Some family members will grieve privately, others openly, and others a
combination of these two styles. In many ways each family member must grieve
alone.
Here are some suggestions to help with
family grief.
Expect that each family member will grieve
in their own particular way and at their own pace. This may affect your ability
to support one another.
Even though you may be really focused on
the death of one family member, remember that remaining family
members continue to need your time, attention and love.
Try to find a balance between what is missing and
what is here.
Try to be sensitive to each other’s
feelings. Feelings are often difficult to verbalize. Listen to what is meant as
well as to what is said. Hugs, a hand on the arm or back gives comfort and a
sense of closeness.
It may be helpful to set aside time to be
“alone together” as a family or to even hold a family meeting. Encourage but
don’t pressure family members to talk and express grief in their own way. Be
careful not to give each other the silent treatment. Make sure the person who
has died continues to be part of family conversations.
Plan together for family projects or trips.
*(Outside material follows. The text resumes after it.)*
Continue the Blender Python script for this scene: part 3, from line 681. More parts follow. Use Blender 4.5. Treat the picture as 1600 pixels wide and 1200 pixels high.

A family diary or scrapbook in which each family member may contribute a writing
or drawing can be a way to help you remember and talk about the family member
who died.
Remember, the life stages of family members
affects how they deal with their grief. So too does their personality, life
experiences and support systems.
Discuss changes in family duties and roles
for the survivors in the family. Don’t expect another family member to replace
or to be the same as the member who died. For example, expecting a young boy
whose father died to be “man of the house” or a daughter whose sibling died to
be the same in schoolwork and sports may complicate their grieving.
Recognize that anniversaries, birthdays and
special holidays may be difficult for your family. Talk together about what you
want to do on these occasions.
Remember, if grief or family problems feel
overwhelming, seek professional help.